Amid this financial transformation, BRICS is also positioning itself at the cutting edge of technological innovation. On December 13, 2025, Prof. Dr Ajith Abraham, Vice-Chancellor of Sai University, delivered a keynote at the BRICS Business Forum in Moscow during the AI Journey 2025 conference. His message was clear: the future of AI in BRICS depends on collaboration, not competition.
Prof. Abraham called for a "collaborative global approach to AI," emphasizing the importance of cross-national research hubs, talent mobility, and educational reform. He argued that AI could be a game-changer for addressing socio-economic challenges, especially in sectors like healthcare and agriculture. "Equitable AI development must be aligned with BRICS' growing influence in global research and development and technological innovation," he stated, urging member nations to harness their collective strengths for the common good.

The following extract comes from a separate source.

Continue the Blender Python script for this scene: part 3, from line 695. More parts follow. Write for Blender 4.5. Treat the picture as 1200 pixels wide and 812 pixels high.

This vision of technological cooperation dovetails with the bloc’s financial ambitions. As BRICS Pay and similar systems evolve, they could pave the way for more resilient, diversified, and technologically advanced global financial networks. The push for AI and digital payments reflects a broader trend: BRICS nations are not just challenging the old order, but actively building the infrastructure for a new one.
Looking ahead, the BRICS bloc is expected to continue expanding its influence through new trade agreements, economic partnerships, and innovations in cross-border payments and AI. The development of BRICS Pay and the promotion of local currencies could help create a more balanced and diversified global financial system—but only if the bloc can overcome its internal challenges and coordinate its efforts effectively.
As the world watches these developments, one thing is clear: the rise of the yuan as a major trade currency within BRICS, and the bloc’s commitment to AI and technological innovation, are reshaping the global landscape in ways that will affect businesses, investors, and policymakers for years to come.